-- start --
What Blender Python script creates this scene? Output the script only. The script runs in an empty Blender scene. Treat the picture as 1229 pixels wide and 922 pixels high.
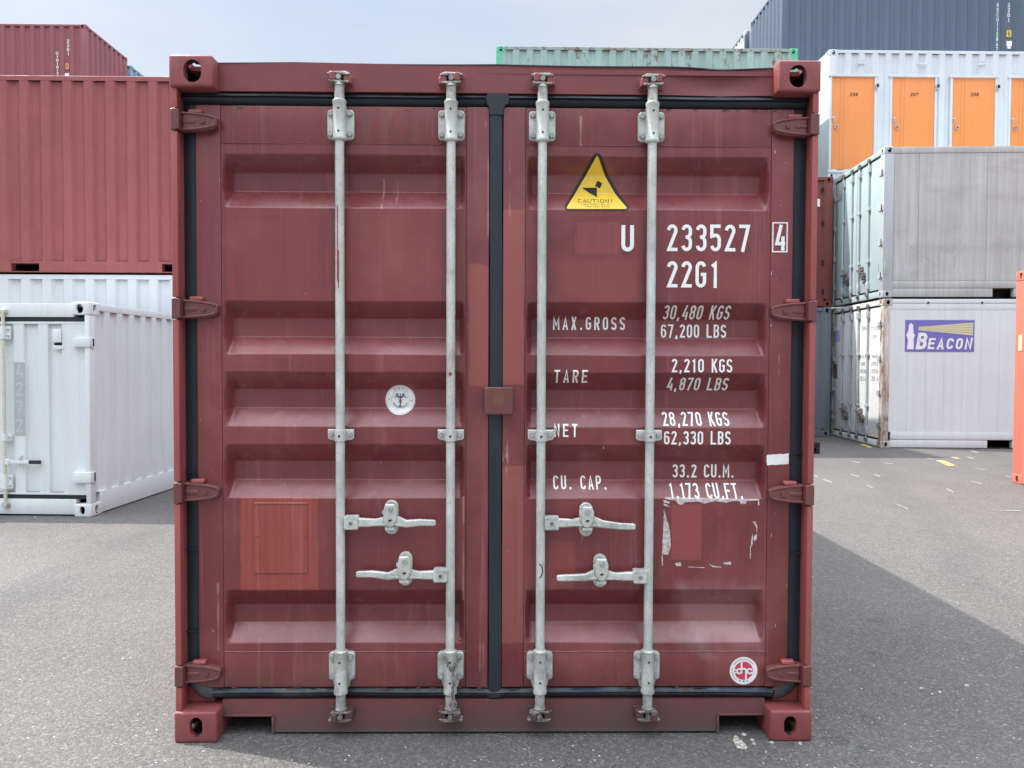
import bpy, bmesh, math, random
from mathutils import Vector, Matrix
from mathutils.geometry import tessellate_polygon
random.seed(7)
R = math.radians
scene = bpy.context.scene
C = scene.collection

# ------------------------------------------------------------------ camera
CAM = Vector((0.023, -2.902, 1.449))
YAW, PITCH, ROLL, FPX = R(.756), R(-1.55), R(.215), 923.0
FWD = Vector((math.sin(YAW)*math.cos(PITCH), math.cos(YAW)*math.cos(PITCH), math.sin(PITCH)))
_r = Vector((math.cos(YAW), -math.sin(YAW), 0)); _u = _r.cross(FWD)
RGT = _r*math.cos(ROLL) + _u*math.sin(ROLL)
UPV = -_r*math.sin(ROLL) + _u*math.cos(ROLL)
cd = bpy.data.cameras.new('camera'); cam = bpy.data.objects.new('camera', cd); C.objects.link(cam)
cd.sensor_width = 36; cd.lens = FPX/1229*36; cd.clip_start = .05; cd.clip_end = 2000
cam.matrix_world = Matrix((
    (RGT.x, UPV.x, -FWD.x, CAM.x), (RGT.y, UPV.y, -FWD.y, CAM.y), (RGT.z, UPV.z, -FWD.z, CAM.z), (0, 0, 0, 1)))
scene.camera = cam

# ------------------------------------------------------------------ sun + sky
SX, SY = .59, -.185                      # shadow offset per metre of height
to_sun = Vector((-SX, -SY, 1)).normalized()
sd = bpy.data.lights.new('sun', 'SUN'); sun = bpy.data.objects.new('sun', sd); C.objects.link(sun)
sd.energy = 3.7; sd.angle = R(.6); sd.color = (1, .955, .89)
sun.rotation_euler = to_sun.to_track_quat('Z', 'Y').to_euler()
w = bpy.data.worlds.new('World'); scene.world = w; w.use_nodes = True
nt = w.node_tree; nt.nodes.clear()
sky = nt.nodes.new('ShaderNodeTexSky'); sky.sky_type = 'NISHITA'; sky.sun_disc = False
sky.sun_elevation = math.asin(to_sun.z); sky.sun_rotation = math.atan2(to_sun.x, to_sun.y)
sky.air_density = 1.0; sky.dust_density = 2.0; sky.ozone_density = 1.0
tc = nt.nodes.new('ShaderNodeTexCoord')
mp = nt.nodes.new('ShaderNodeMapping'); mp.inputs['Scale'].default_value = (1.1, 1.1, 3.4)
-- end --
-- start --
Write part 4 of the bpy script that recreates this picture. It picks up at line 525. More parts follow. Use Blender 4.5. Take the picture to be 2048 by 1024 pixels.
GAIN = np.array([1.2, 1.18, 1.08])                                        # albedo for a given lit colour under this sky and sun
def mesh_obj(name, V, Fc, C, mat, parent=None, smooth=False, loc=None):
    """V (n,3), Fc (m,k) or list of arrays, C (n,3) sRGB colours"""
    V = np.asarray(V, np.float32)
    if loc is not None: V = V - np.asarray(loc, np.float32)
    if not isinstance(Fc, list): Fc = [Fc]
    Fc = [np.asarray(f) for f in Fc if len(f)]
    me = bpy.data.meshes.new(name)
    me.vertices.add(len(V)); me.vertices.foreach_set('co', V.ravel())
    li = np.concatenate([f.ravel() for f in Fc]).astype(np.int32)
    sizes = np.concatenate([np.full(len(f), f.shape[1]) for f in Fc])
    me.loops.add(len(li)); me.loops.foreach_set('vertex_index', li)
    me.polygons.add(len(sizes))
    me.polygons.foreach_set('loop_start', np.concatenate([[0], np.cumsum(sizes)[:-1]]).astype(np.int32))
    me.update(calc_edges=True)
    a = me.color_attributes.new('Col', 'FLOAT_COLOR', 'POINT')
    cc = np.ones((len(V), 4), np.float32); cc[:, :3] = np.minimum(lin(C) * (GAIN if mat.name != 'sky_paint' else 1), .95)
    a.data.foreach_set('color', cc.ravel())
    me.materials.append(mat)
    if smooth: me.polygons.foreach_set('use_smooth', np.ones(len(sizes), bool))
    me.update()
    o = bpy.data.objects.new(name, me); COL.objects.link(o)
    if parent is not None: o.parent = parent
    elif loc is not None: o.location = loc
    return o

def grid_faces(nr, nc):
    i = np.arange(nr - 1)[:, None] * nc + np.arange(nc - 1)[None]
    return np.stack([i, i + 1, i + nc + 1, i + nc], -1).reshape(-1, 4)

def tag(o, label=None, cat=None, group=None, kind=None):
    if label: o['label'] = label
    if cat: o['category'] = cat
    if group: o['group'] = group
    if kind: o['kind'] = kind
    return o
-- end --
→ **Description of the task**: Above this task is a listing with pictures in it. Retype only the lines from the one containing "What Blender Python" through the one containing "C = scene.collection", both included, and not the pictures.

→ **Output below**:
What Blender Python script creates this scene? Output the script only. The script runs in an empty Blender scene. Treat the picture as 1229 pixels wide and 922 pixels high.
import bpy, bmesh, math, random
from mathutils import Vector, Matrix
from mathutils.geometry import tessellate_polygon
random.seed(7)
R = math.radians
scene = bpy.context.scene
C = scene.collection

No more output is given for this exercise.